His new company has turned into a 100-hour a week job, complete with whirlwind tours of trade shows. Without any real background in business, he has managed to pull off a textbook example of successful entrepreneurship.

Most of the business counseling he received, including pointers on writing a business plan, has come from Enterprise Development Inc. (EDI), an economic development organization for growing business, which is associated with Case Western Reserve University.

``Out of every 100 calls from people who want to start businesses, about 10 will actually take the plunge. Of those only one of 10 will actually succeed in turning a profit,'' says Erica Collins, vice president of EDI.

Ms. Collins describes Goobich as the one out of a hundred who does it right. ``He has the fire you need to get past all of the hurdles in launching a business .... He also listens to the marketplace. Many entrepreneurs fail because they focus on their ideas rather than paying attention to what the market has to say.''

``Most business plans never get off the ground,'' says Thomas Briggs, a business broker in Coral Gables, Fla. ``Many would-be entrepreneurs expect to get their businesses off the ground without putting in any of their own capital. The truth is, however, that most venture sources will only invest in companies where the owner has put in his own money.''

Goobich launched his business with $20,000 from a second mortgage. Ironically, he never really wanted to become an entrepreneur. The former head of research and development at Roman Hass Chemical in Philadelphia was content on the corporate track.

``My department developed $30 million worth of products for that company in seven years,'' Goobich says. ``I only received $100 in bonuses for that work, but I was happy - until the company announced it was downsizing and I had to leave. Then I took a job with another firm in Cleveland. Then after a year and a half, the company announced that they were consolidating operations in North Carolina. I didn't want to move.''

``You see it all over the country,'' Goobich says. ``People get bounced out of corporate America and want to put to work what they have learned.''

And so, Advanced Material Concepts was launched literally in Goobich's kitchen. ``My background was in electronic circuitry, but I went into paint because if I was going to be home playing Mr. Mom, I wanted to be able to give my five-year-old and my three-year-old something to do.''

Many of today's newest crop of entrepreneurs are looking for ways to make a living in the face of corporate downsizing, says Norris Christian, director of the Kentucky Capital Network, based in Frankfort, Ky.

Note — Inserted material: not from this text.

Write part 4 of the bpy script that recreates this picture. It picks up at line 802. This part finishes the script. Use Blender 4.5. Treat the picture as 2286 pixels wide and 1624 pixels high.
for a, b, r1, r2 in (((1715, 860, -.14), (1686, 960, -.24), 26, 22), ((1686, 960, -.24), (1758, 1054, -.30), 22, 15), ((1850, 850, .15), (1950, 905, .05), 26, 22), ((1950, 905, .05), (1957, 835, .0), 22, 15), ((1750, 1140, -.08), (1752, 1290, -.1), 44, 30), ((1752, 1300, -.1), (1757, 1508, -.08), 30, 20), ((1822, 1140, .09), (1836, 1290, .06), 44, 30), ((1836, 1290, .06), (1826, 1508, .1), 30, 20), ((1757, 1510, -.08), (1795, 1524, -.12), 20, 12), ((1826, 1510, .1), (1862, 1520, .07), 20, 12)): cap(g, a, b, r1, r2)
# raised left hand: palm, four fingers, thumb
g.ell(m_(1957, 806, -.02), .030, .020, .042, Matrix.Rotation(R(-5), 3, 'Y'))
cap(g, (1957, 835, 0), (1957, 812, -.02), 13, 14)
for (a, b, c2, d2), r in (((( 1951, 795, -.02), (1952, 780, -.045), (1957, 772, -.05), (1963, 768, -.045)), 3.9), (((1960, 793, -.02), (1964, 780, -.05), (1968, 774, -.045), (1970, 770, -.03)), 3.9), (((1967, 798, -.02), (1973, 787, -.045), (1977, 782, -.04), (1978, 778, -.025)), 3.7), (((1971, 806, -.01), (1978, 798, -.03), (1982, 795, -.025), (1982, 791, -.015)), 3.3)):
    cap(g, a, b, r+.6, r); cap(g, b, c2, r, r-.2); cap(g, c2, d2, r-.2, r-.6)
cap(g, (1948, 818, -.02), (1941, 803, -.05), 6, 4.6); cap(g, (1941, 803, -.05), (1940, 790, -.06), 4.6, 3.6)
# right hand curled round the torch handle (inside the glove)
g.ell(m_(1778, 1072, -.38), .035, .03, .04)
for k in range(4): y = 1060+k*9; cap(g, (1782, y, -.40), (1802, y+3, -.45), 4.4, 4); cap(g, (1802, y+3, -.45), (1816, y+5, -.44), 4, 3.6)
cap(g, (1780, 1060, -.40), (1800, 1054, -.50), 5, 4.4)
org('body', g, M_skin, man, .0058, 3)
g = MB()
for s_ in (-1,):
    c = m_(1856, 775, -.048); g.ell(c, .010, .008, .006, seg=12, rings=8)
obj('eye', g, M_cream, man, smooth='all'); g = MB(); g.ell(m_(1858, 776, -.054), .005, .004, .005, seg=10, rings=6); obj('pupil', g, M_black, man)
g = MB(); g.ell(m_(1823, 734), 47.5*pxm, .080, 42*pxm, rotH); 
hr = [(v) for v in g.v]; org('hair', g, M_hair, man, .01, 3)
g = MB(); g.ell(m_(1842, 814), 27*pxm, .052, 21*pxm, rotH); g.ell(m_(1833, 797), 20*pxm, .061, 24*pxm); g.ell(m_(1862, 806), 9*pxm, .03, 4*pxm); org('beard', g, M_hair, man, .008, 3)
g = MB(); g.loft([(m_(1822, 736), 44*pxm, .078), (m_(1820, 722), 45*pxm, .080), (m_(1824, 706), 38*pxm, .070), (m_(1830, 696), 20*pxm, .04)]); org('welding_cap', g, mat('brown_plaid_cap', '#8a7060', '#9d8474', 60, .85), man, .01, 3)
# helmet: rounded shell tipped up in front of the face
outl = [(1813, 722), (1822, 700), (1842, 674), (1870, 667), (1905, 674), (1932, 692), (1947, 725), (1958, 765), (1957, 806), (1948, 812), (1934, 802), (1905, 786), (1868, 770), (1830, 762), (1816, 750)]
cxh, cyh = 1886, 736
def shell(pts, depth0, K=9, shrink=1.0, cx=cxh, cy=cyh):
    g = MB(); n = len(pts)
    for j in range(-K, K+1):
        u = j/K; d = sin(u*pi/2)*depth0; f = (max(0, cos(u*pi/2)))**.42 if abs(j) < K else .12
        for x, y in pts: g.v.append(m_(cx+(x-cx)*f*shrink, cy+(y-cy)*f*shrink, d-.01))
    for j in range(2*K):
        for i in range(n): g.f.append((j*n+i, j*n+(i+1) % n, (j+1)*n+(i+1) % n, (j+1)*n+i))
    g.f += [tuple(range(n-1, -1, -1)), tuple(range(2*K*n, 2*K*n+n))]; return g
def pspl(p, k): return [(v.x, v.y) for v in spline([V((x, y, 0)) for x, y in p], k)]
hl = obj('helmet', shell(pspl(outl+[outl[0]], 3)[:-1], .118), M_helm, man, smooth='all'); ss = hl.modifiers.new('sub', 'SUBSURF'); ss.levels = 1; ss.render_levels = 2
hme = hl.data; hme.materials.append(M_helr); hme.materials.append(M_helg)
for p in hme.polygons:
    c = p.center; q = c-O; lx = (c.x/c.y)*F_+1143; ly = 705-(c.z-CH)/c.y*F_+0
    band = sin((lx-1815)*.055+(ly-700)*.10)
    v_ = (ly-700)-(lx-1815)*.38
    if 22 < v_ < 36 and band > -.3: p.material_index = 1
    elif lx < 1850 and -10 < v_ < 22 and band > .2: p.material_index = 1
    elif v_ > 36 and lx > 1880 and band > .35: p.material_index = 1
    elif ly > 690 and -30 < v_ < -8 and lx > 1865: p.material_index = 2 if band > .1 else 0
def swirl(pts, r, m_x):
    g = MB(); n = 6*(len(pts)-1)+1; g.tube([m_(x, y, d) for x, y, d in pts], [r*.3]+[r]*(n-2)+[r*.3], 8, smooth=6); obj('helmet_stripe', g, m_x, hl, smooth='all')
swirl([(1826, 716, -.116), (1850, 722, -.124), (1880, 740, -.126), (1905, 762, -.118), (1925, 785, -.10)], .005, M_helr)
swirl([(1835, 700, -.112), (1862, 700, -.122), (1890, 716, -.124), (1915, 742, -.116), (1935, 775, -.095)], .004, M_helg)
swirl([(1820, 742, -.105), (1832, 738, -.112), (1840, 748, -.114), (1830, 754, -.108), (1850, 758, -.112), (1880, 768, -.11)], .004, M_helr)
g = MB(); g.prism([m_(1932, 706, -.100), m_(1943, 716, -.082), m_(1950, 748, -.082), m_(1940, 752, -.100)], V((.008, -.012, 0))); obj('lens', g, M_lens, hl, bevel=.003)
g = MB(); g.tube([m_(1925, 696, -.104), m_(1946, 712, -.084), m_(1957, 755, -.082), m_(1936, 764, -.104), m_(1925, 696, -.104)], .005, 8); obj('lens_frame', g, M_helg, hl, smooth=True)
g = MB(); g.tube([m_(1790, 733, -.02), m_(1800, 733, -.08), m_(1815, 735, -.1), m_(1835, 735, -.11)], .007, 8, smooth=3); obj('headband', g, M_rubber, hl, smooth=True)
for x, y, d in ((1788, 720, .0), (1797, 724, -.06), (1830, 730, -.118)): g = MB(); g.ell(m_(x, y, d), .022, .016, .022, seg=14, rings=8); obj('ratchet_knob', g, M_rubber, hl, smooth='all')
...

Soon word about Goobich's new paints spread around Cleveland. Parents starting asking for the special formulas. ``There are not any other washable paints on the market today,'' Goobich says. ``And if you have ever had to clean up after kids, you know why that's important.''

Then came requests from a few schools.

A trip to the National School Supply Education Association meeting in Las Vegas in 1991 netted him his first major order. Next came advertising in five school catalogs.

In September, Goobich got a licensing agreement with Creative Works, an arts and crafts merchandiser that had ties with K mart and Wal-Mart. The two chains will be selling his paints by the beginning of 1994.

He brings to that market the competitive advantage of unique packaging in wide jars and jealously guarded secret formulas, including scented and glow-in-the-dark paints.

``I expect my sales to double next year,'' Goobich says. He projects that there is a potential $150 million market. But he says that he gets his greatest satisfaction from the knowledge that he is promoting creativity. ``One of the biggest problems in American schools and businesses,'' he says, is that they do not nurture creativity.